巨人阿部慎之助捕手(37)が救国の獅子となる。「日本生命セ・パ交流戦」開幕戦となる今日31日のオリックス戦(京セラドーム大阪)での今季1軍初昇格に向けて30日、大阪入りしチームに合流した。キャンプで右肩痛を抱え、約2カ月にわたり2軍生活を余儀なくされた。いよいよ迎える“開幕”は打線の中軸でDHでの先発出場が濃厚だ。リーグ5位と苦しむチームを「みんなを助けたい」という熱き思いを携え、よみがえらせる。

 “開幕前日”の阿部の心は危機感と使命感に満ちていた。交流戦開幕の地、大阪入りする前にジャイアンツ球場に立ち寄り、身支度を整えた。意気込みについて聞かれ「ないよ。打つ」とシンプルの極み。「昔10連敗して2つ勝って、また9連敗したからね。その経験を踏まえて頑張る」と06年を回想した。7連敗を止めた現状も経験則から楽観視しなかった。

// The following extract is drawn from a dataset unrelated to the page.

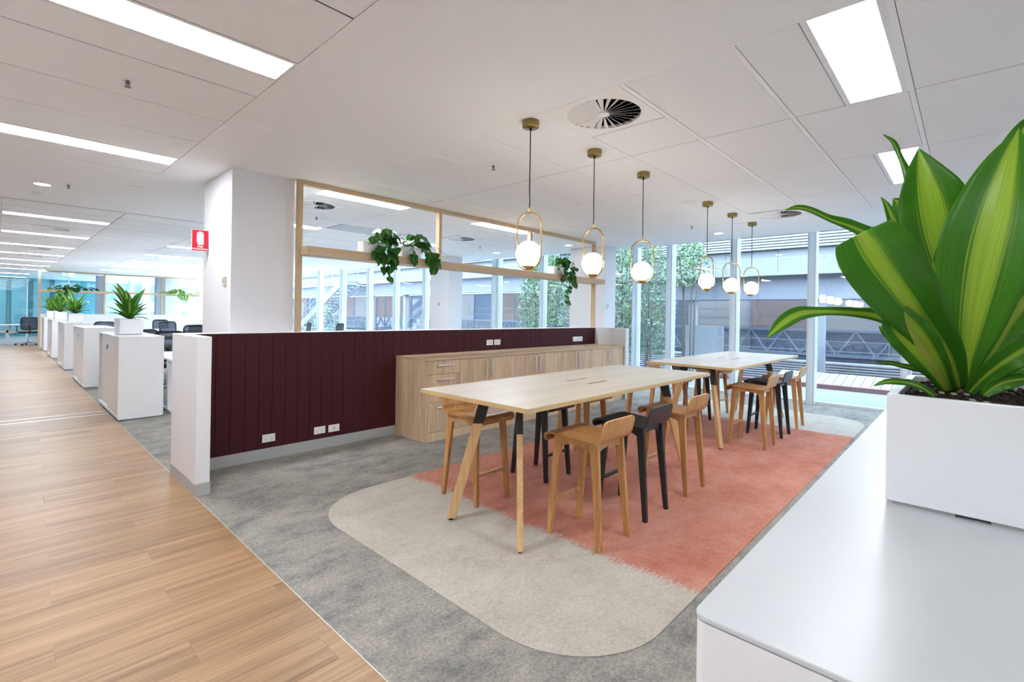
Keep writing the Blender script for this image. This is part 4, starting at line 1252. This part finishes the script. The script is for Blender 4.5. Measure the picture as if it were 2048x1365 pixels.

 変わらず、打線の貧困ぶりは深刻だ。チーム打率、平均得点は12球団ワースト。ここに阿部という極上のピースが戻る。ビジターのオリックス戦はDH制が採用され、右肩の回復途上にある阿部がここにはまる。

 高橋監督は「オーダーはこれから考えるよ。戻ってきたからには使う? そうだね」と起用は明言した。ギャレットの不振による降格から4番を固定しきれない中、復帰初戦で打線の中軸を任せる構えだ。

 本職の捕手は慎重に状態を見極める。交流戦2カード目の日本ハム戦は一塁手での起用も選択肢に入る。捕手は短いイニングから段階的に上げていき、スタメンマスクの時期を模索していく。起用は多岐にわたるが、大黒柱は「何でもやる気持ち。とにかく貢献したい」と腹づもりを固めている。

 チーム51戦目で迎える“開幕戦”。プロ16年目で最も遅い。責任を痛感しているからこそ、心は獣のように飢えている。

 阿部 今年は最初から言っていたように、ナルニア王国の(ライオンの王)アスランになるよ。みんなを助けたい。ガオーッてほえながらね。

 児童文学を原作に、映画化された「ナルニア国物語」。子どもたちの冒険が中心のファンタジーで仲間の窮地を、ライオンの王であるアスランが救う。物語を自らに重ね合わせた。巨人の中心で雄たけびを上げる。【広重竜太郎】

<阿部の故障経過>    

 ◆2月1日 宮崎キャンプはS班で独自の調整。

 ◆17日 2次沖縄キャンプで1軍に合流。

 ◆20日 DeNAとのオープン戦にDHで出場。

 ◆22日 右肩の違和感で再び別メニュー調整。

 ◆3月5日 フリー打撃で右肘に死球受け、練習を切り上げる。

 ◆12日 2軍開幕戦に捕手で出場。

 ◆16日 ヤクルトとのオープン戦に捕手で出場、2ランを放つ。

 ◆21日 右肩コンディション不良により、開幕2軍が決定。

 ◆4月8日 イースタン・リーグに指名打者で、3月20日以来の実戦復帰。

 ◆15日 二塁送球ができる状態に戻していたが、再び右肩に違和感。

 ◆5月25日 イースタンDeNA戦にDHで実戦復帰。

 ◆28日 イースタン西武戦で本塁打。8回からマスクもかぶる。

 ◆29日 同戦で4打数4安打2本塁打。

 ▼ナルニア国物語 1950年代にイギリスの文学者C・S・ルイスが執筆した児童文学シリーズ。05年に第1巻「ライオンと魔女」が映画化され、これまでに計3作が公開された。ナルニア国の王「アスラン」によって、ナルニアの世界に導かれた子どもたちの冒険が中心に描かれ、「ライオンと魔女」では1度は息絶えたアスランが生き返って、白い魔女を倒した。アスランはライオン。